*GOAL:*
Of the records that follow, copy only the lines from the line containing "Continue the Blender" to the line containing "MAT['glass_black'], LT, 2)", both included, exactly as written.

*STORED ROWS:*
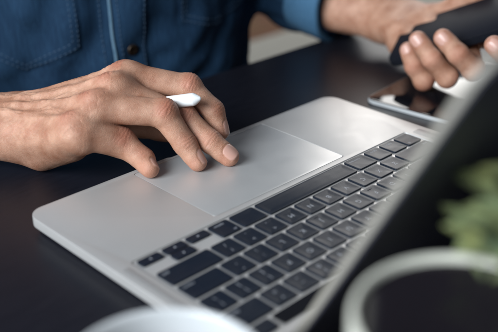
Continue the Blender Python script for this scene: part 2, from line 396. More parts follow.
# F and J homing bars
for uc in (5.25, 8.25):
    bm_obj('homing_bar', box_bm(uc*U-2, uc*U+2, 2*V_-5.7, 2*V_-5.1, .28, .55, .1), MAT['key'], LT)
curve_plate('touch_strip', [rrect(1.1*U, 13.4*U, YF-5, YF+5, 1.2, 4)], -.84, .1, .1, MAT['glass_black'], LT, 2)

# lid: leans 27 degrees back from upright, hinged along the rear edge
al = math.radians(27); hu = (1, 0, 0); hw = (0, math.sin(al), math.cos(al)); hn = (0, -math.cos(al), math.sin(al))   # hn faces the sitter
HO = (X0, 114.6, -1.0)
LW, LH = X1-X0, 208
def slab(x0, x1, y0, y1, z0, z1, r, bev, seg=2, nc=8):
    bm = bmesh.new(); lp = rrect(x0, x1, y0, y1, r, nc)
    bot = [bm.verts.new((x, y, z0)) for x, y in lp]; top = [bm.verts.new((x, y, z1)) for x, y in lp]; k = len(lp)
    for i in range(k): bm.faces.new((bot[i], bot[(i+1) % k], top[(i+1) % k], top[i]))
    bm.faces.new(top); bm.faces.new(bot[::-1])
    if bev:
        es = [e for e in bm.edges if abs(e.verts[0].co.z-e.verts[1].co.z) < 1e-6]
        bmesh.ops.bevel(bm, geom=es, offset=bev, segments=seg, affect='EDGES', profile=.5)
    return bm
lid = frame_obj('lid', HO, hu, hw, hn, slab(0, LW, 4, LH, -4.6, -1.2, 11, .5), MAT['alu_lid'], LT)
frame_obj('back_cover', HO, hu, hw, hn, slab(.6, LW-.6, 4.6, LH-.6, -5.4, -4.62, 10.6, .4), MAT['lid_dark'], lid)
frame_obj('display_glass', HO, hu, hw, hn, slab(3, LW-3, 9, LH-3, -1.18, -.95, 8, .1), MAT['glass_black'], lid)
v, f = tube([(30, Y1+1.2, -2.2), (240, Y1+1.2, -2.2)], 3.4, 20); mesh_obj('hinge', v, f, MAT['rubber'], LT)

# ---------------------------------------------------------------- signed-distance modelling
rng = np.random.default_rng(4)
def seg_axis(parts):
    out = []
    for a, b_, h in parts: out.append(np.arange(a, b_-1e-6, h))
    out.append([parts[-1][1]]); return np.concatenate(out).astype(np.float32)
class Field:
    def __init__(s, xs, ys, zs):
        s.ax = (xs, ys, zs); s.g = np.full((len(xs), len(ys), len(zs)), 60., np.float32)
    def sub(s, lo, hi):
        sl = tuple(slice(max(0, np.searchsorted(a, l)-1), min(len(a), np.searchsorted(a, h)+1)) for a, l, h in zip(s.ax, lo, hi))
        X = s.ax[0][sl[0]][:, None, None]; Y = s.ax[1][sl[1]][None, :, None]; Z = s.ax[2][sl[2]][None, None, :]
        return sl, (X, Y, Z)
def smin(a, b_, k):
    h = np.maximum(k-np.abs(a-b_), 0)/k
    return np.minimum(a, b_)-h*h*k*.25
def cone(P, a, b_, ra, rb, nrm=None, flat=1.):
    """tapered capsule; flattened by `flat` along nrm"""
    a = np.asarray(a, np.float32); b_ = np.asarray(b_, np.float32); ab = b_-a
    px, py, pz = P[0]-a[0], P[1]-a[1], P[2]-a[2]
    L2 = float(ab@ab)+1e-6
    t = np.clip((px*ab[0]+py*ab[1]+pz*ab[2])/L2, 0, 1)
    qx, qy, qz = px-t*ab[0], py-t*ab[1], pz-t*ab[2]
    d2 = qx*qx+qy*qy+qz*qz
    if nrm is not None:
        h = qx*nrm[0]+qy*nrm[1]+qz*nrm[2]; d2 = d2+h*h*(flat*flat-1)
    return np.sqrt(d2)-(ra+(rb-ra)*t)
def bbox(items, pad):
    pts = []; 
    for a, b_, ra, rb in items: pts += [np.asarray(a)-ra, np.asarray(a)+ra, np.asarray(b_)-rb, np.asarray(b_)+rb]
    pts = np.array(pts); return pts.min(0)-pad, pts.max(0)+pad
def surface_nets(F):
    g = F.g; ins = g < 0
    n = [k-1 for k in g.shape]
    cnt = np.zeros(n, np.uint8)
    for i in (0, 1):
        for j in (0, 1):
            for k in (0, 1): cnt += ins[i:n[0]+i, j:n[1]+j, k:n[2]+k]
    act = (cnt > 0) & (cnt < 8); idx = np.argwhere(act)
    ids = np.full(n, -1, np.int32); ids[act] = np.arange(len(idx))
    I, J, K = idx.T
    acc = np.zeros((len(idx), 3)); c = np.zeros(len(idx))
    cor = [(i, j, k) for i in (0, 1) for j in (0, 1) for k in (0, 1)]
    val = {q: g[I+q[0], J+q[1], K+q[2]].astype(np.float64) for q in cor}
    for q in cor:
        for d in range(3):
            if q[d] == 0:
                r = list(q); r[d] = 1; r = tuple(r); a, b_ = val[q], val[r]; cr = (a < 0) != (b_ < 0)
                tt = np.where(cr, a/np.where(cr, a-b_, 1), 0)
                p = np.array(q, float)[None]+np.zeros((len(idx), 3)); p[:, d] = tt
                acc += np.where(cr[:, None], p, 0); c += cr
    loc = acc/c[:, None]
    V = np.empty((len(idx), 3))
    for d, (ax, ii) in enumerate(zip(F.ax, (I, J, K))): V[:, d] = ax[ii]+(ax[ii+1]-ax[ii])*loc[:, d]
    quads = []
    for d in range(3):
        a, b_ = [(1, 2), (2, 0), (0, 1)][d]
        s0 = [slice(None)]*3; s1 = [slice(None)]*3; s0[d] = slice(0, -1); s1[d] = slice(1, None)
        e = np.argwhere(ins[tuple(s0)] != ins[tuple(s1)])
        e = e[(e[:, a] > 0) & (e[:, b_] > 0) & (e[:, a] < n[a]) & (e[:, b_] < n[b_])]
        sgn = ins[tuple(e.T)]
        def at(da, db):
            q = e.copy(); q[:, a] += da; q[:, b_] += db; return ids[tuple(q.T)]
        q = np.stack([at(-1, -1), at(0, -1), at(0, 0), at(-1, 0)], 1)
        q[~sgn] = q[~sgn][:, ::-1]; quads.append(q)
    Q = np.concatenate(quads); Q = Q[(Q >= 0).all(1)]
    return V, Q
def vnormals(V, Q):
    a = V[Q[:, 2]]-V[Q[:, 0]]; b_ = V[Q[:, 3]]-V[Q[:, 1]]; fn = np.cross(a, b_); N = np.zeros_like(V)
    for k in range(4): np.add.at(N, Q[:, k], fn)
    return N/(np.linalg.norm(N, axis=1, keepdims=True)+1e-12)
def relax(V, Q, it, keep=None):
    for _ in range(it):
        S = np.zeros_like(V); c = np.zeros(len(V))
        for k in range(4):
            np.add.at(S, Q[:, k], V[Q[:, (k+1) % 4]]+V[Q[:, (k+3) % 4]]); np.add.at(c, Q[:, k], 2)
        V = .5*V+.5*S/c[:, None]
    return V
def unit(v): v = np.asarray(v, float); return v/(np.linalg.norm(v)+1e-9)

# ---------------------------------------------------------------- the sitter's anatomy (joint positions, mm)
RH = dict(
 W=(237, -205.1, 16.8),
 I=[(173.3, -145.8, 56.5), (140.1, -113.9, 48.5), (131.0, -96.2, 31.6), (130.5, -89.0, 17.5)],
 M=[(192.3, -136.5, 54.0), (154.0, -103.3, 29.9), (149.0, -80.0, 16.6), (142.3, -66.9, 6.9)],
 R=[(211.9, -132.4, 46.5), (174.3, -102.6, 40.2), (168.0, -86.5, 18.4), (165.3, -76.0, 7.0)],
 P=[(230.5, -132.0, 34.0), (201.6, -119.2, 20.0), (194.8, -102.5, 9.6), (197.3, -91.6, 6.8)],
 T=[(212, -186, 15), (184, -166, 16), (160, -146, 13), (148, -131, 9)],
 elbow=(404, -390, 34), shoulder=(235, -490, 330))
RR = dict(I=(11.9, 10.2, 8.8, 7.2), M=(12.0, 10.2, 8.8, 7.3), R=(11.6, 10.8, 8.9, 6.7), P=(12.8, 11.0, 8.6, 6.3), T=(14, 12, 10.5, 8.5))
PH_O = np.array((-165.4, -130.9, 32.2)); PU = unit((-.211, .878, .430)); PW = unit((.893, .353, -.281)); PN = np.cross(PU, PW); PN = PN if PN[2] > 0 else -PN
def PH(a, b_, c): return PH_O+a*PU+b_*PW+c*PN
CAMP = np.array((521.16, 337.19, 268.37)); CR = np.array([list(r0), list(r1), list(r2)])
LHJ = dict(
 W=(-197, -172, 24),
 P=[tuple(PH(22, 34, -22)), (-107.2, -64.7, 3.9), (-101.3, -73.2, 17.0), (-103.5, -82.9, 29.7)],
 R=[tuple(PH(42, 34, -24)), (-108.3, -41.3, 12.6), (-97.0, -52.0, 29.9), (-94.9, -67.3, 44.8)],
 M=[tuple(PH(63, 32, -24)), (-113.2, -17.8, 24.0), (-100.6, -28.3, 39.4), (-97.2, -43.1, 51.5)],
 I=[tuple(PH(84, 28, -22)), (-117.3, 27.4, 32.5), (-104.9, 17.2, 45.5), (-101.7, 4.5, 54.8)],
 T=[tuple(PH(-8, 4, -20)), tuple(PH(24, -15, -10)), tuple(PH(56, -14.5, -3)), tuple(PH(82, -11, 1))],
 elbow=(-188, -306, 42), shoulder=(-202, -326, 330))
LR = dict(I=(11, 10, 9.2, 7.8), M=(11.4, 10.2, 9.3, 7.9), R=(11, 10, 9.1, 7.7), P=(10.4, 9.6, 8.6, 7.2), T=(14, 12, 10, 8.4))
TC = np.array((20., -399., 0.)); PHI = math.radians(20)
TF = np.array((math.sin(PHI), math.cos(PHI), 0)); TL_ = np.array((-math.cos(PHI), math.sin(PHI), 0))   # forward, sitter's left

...

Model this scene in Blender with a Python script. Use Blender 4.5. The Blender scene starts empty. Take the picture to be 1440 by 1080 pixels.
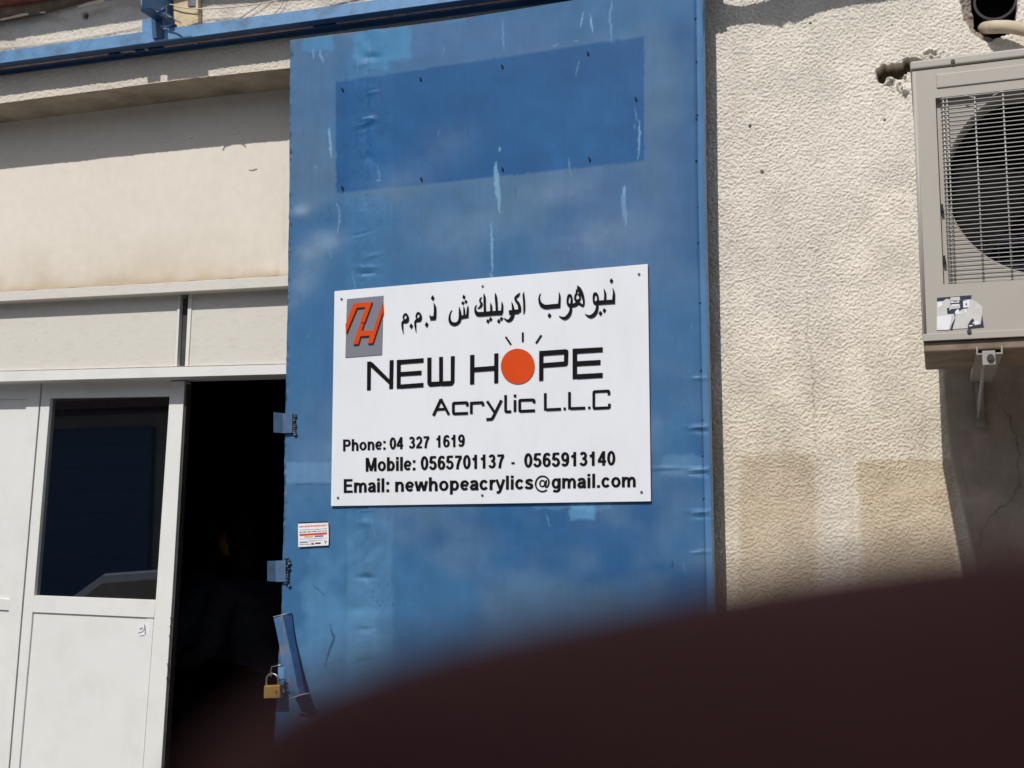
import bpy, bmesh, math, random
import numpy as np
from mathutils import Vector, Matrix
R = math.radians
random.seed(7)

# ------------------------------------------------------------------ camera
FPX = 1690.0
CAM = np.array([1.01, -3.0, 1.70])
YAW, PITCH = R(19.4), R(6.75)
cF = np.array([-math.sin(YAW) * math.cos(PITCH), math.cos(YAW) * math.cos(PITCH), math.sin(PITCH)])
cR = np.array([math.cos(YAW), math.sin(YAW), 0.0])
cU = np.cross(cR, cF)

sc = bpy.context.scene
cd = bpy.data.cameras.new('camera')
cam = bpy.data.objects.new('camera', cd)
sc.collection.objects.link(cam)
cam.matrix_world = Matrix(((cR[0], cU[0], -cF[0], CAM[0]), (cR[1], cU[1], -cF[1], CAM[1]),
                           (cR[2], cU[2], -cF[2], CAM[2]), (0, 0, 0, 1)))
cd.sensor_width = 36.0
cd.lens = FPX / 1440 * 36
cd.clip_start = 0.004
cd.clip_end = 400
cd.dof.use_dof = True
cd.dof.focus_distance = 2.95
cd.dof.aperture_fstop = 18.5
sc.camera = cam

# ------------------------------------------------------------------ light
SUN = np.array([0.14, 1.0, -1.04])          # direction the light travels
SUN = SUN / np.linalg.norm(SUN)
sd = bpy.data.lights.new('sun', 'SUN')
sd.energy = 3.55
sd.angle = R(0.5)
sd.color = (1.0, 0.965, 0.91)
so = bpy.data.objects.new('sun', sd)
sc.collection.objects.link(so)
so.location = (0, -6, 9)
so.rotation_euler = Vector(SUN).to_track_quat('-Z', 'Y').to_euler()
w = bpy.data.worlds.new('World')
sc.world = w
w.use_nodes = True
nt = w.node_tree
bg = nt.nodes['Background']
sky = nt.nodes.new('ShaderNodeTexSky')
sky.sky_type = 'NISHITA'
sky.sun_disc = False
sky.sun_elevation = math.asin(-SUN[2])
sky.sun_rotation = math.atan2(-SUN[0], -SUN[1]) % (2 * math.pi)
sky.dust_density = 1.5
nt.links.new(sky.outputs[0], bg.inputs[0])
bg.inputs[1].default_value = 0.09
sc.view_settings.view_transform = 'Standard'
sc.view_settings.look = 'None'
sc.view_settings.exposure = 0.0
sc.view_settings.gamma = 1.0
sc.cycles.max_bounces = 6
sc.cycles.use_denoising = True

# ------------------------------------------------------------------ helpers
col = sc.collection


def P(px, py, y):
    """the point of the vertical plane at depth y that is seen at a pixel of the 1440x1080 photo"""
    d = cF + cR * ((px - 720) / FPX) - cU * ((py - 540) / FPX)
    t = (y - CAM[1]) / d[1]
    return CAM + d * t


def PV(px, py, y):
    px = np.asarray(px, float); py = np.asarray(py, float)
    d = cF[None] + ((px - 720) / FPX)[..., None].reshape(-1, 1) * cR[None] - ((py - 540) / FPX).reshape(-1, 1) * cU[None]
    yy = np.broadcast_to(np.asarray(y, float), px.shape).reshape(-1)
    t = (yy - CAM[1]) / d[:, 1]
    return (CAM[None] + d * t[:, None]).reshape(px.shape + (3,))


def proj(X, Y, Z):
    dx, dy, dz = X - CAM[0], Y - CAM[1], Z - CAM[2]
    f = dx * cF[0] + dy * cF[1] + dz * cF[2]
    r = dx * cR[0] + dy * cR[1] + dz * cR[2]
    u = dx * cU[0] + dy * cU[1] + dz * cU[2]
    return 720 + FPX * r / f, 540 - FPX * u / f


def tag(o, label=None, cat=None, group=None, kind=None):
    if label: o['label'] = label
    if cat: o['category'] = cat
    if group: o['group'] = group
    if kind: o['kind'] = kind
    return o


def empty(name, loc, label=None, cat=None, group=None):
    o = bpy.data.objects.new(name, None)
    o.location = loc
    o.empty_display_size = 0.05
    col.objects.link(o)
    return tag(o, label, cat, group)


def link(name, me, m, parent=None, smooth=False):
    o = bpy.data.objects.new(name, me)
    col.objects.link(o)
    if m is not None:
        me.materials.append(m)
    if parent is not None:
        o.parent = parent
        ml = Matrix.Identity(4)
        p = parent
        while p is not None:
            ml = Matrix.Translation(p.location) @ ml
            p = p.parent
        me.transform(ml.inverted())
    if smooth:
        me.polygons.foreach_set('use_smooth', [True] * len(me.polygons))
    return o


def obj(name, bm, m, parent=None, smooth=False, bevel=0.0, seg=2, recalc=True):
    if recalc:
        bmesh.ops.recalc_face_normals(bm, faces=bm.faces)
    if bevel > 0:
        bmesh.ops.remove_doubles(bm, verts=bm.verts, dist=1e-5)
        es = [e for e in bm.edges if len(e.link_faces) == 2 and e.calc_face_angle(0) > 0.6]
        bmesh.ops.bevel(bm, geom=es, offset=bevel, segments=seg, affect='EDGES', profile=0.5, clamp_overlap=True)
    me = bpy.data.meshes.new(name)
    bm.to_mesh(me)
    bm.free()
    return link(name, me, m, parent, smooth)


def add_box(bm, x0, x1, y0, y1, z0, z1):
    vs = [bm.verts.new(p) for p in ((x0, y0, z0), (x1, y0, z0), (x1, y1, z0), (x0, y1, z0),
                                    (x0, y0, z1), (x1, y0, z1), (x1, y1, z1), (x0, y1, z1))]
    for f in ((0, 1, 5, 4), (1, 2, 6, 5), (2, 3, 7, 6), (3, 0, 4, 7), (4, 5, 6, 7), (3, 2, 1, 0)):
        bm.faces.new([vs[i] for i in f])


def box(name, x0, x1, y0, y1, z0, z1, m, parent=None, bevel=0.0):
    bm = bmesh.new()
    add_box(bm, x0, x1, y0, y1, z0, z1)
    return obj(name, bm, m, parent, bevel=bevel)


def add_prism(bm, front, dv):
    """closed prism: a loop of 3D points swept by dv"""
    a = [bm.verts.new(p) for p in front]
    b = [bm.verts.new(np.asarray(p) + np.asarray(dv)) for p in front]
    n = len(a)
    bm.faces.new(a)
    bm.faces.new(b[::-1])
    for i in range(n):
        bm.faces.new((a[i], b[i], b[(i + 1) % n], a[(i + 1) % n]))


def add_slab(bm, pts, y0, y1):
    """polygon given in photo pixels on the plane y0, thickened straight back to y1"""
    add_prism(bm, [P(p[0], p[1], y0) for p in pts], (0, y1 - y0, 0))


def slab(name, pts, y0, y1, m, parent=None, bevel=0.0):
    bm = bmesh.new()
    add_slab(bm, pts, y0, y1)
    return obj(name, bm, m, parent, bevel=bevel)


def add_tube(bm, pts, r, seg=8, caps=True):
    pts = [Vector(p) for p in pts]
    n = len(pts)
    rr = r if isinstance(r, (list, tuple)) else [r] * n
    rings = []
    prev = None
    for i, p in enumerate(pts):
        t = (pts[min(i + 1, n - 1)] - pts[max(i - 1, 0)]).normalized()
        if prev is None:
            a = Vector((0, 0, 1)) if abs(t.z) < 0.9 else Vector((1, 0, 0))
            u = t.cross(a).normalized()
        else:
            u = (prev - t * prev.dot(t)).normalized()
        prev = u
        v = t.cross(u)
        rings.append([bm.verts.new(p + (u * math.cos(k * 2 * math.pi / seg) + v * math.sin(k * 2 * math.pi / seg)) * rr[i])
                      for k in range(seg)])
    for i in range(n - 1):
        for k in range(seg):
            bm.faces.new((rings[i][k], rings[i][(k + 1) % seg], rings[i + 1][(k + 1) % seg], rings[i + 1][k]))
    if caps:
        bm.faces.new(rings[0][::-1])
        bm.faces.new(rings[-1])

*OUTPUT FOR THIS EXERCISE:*
Continue the Blender Python script for this scene: part 2, from line 396. More parts follow.
# F and J homing bars
for uc in (5.25, 8.25):
    bm_obj('homing_bar', box_bm(uc*U-2, uc*U+2, 2*V_-5.7, 2*V_-5.1, .28, .55, .1), MAT['key'], LT)
curve_plate('touch_strip', [rrect(1.1*U, 13.4*U, YF-5, YF+5, 1.2, 4)], -.84, .1, .1, MAT['glass_black'], LT, 2)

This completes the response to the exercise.